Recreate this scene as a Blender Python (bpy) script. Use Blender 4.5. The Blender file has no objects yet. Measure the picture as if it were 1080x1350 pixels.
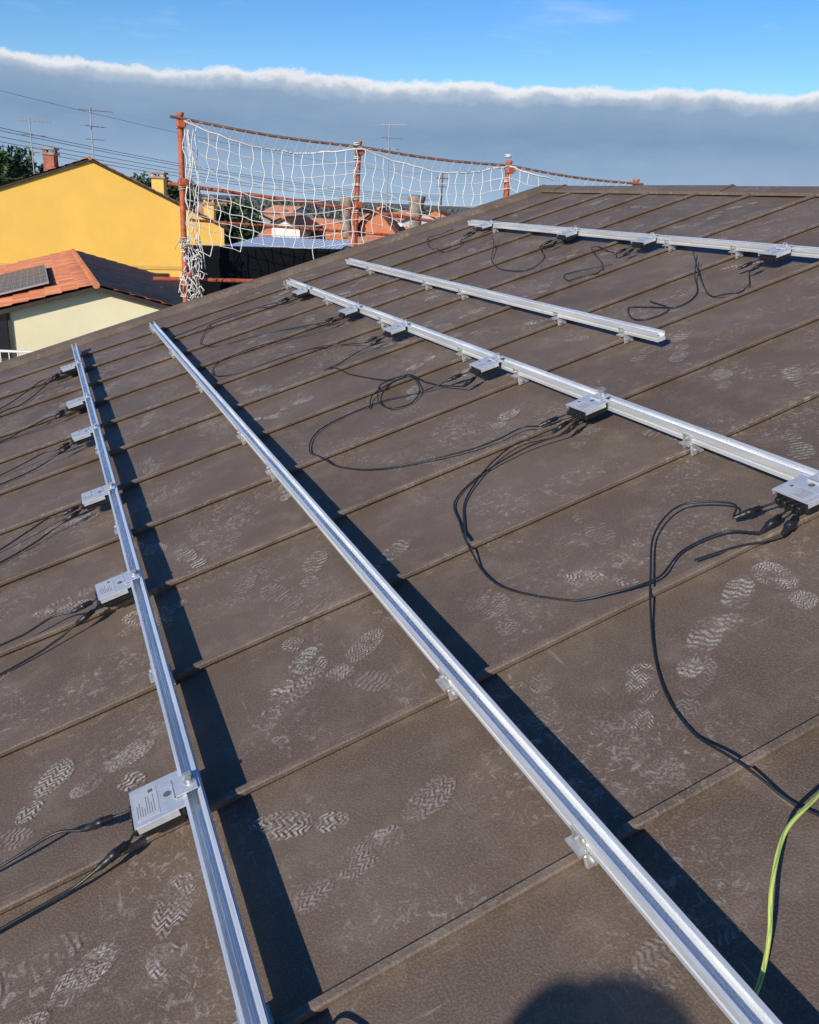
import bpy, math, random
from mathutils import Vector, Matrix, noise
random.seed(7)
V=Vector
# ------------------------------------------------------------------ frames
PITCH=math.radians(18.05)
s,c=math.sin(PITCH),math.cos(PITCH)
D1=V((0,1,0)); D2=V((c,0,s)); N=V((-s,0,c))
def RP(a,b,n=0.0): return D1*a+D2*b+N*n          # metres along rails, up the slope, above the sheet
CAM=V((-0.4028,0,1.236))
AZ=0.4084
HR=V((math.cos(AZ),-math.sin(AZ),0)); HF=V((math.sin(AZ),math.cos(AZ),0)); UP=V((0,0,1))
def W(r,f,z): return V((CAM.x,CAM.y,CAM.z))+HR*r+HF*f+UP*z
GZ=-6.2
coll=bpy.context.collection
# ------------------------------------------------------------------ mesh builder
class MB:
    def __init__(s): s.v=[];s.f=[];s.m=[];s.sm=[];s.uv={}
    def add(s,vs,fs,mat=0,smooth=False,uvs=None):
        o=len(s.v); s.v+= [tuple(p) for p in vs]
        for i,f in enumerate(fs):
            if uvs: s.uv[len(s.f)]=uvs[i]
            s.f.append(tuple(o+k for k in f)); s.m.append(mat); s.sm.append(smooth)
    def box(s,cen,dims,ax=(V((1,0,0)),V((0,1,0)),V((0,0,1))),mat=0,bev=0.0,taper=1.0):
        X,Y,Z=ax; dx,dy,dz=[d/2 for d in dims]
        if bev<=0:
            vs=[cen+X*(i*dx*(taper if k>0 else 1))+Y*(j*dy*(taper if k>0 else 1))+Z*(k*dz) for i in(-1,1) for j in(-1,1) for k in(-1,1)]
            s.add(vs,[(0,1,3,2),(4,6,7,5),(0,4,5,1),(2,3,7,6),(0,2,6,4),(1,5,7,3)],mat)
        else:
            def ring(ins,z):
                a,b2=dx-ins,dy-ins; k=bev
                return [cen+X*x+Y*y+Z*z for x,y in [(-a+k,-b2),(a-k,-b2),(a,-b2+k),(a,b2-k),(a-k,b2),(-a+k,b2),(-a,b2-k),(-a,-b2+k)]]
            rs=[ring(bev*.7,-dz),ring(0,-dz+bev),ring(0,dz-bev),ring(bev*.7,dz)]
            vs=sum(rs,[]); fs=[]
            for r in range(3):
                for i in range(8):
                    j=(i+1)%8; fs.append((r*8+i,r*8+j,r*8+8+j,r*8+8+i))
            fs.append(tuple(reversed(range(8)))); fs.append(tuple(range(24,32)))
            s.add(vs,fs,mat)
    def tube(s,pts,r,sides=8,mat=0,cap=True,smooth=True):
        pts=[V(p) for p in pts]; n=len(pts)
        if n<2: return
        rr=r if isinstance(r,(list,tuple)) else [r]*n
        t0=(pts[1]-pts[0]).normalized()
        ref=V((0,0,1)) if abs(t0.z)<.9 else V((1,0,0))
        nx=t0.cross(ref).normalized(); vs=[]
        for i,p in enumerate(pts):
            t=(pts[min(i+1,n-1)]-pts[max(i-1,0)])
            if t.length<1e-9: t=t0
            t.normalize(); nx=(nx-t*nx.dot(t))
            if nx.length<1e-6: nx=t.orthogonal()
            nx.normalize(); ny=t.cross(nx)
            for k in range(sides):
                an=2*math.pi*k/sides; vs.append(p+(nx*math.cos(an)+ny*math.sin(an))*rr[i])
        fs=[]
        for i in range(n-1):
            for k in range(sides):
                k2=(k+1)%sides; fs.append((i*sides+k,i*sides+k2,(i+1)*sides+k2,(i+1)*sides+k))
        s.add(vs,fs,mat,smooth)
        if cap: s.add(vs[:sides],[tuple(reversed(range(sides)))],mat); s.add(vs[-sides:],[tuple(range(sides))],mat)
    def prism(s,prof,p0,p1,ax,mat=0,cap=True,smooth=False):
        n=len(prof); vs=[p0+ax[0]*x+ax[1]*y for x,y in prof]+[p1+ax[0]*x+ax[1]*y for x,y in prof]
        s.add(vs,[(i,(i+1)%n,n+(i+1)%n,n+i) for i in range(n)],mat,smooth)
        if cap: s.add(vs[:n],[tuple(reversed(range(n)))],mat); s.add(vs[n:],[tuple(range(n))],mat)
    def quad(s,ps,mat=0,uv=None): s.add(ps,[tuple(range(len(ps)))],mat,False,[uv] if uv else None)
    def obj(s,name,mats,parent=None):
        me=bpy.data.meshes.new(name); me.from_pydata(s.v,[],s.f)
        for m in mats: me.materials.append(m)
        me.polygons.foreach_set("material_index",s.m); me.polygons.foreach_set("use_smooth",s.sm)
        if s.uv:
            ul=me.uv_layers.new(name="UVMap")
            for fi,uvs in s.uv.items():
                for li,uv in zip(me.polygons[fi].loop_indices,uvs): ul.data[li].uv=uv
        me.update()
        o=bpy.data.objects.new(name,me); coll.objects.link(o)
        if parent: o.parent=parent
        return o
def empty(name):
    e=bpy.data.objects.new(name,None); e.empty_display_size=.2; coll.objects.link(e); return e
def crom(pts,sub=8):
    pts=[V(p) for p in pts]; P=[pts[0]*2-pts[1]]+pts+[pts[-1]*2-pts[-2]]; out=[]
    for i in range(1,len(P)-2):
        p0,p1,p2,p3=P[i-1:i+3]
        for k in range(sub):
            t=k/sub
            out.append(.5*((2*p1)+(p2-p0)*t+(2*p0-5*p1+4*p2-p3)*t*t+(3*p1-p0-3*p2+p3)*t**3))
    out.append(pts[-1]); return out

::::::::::

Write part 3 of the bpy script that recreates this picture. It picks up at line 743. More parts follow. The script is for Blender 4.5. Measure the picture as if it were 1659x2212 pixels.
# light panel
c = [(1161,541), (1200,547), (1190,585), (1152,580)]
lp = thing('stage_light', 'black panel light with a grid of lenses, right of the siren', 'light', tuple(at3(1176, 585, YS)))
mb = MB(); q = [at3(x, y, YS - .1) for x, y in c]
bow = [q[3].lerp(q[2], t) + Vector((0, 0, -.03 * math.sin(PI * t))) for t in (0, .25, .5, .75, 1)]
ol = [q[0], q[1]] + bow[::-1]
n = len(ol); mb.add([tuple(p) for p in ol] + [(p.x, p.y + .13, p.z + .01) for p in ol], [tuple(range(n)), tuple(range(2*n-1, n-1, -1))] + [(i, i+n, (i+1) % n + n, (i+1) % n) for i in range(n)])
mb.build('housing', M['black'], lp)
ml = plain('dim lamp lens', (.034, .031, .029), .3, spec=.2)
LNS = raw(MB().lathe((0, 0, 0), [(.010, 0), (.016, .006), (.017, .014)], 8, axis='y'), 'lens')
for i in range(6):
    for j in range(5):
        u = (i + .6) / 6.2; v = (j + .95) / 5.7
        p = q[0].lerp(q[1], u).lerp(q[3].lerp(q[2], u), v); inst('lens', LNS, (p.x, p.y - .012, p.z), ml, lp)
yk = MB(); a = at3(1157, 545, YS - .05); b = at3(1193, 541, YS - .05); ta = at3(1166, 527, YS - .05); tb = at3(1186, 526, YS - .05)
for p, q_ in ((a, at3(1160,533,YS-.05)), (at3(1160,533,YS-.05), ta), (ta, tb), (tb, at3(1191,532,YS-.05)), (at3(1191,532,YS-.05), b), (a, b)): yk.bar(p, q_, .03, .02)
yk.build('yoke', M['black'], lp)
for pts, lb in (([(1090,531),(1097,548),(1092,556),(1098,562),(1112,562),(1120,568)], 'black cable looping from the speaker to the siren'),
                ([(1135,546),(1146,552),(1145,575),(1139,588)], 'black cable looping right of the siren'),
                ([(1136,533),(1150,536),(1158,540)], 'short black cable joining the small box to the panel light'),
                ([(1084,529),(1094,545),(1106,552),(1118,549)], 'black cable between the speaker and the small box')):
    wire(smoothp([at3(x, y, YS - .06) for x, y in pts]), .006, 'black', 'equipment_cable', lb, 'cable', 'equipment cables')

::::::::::

Copy out every line from the records that has the word "Measure".

Final answer>
Recreate this scene as a Blender Python (bpy) script. Use Blender 4.5. The Blender file has no objects yet. Measure the picture as if it were 1080x1350 pixels.
Write part 3 of the bpy script that recreates this picture. It picks up at line 743. More parts follow. The script is for Blender 4.5. Measure the picture as if it were 1659x2212 pixels.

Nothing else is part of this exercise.